Friday, March 29, 2013

What is the Purpose of Board Governance? A Recurring Question



 I’ve noticed at academic gatherings, seminars, workshops, conferences on board governance, and articles the same question, in one form or another, is persistently asked, usually with the sonorous thoughtfulness of the professorial tone, “Of course, what is the purpose of board governance?” As though that is the real show stopper. It often is, because no one agrees! Obviously, this is an important question, because without an answer, one cannot do research on the effectiveness of boards regarding their governance! A large percentage of governance research asks, in one form another, the question, “Is the board happy.” Does it feel it is being a success? Or, does the board meet my particular criteria (that I invented)? But this is close to the blind leading the blind. In fact, in many articles governance is never defined. Governance becomes what makes the board feel good, even conviviality. Is there a consensus (or authority) on the purpose of board governance?
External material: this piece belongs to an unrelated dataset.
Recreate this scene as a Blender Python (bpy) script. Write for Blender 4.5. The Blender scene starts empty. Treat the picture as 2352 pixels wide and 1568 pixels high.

Most of the answers are attempts at behavioral descriptions, and the descriptions are made up of parts—behaviors—of what a board does or should do. Dr. Russell Ackoff pointed out that one will never arrive at purpose by naming parts. That is like trying to explain what a car is for by laying out the pieces and naming them—even explaining what each part does. We try the same thing with governance. The bar association manuals on nonprofit governance explain the board’s legal duties as though that description explains the purpose of the board. That is like explaining what the automobile differential should do, and then the transmission, and then the fuel injection system, and saying every car must have them, true, but those descriptions, even if exhaustive, do not give us the purpose of the car or what a car does.
Purpose is a systems concept. One must ask what the system is for. But unless one knows the large purpose of governance, how can one name the necessary components of governance? And how they must work together?